Challenges and the road ahead

One concern raised during the interview is investor skepticism. While the technology’s benefits are undeniable, some investors seek clearer pathways for capturing the value generated by LoRaWAN solutions and IoT in general. Giezeman suggests that an increased focus on replicable, scalable business models demonstrating a clear ROI within a short timeframe will address this concern.

“There are definitely challenges to wider LoRaWAN adoption, but the focus on real bottom-line benefits is becoming increasingly important, especially in this economic climate. Investors are looking for solutions that make sense financially, and LoRaWAN delivers,” he argued.

Another challenge is the fragmented nature of the IoT market. LoRaWAN offers a unifying force, but integration with other technologies and infrastructure remains crucial. Additionally, clear success stories and case studies within specific industries are paramount to encourage wider adoption.

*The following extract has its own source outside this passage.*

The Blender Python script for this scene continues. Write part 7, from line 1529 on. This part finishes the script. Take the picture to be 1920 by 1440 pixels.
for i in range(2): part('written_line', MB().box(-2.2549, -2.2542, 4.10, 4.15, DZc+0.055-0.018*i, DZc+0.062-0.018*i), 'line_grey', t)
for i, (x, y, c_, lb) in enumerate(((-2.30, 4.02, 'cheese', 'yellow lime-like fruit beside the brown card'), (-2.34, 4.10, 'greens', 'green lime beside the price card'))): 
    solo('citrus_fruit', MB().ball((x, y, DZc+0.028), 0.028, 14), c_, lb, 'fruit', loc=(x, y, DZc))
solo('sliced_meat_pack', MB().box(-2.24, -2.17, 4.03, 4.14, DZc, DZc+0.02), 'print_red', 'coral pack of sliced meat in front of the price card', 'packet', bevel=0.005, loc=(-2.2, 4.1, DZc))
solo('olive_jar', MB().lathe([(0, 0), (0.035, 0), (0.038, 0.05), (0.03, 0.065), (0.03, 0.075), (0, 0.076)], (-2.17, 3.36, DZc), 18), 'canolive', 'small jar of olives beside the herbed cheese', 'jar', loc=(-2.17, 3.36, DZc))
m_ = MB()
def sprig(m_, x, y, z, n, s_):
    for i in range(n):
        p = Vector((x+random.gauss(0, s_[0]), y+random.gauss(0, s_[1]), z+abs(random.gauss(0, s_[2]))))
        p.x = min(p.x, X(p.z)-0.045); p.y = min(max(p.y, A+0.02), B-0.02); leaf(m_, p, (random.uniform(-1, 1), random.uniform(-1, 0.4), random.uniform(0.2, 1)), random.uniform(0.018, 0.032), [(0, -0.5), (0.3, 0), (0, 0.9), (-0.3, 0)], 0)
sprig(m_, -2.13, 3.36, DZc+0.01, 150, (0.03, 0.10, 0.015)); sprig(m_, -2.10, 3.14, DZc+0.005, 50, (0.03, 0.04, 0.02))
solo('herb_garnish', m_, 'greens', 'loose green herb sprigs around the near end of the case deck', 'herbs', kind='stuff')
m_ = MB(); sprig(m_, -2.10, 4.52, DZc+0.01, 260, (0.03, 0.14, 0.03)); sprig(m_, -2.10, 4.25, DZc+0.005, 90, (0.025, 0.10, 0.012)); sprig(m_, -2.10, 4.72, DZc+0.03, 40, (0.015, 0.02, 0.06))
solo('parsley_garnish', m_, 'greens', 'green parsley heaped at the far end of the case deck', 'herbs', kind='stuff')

LoRaWAN is poised to play a pivotal role in shaping the future of IoT. Its ability to connect devices in remote locations, low power consumption, and growing ecosystem of devices and applications make it a compelling choice for various industries. As the focus on sustainability intensifies, LoRaWAN’s ability to optimize resource usage and environmental monitoring positions it as a critical technology for building a more sustainable future.

“LoRaWAN is more than just a technology; it’s a driving force for positive change. LoRaWAN paves the way for a greener future by enabling sustainable practices and efficient data collection,” Giezeman said. “As we move forward, I am confident that LoRaWAN will continue to revolutionize how we connect our world and build a more sustainable tomorrow.”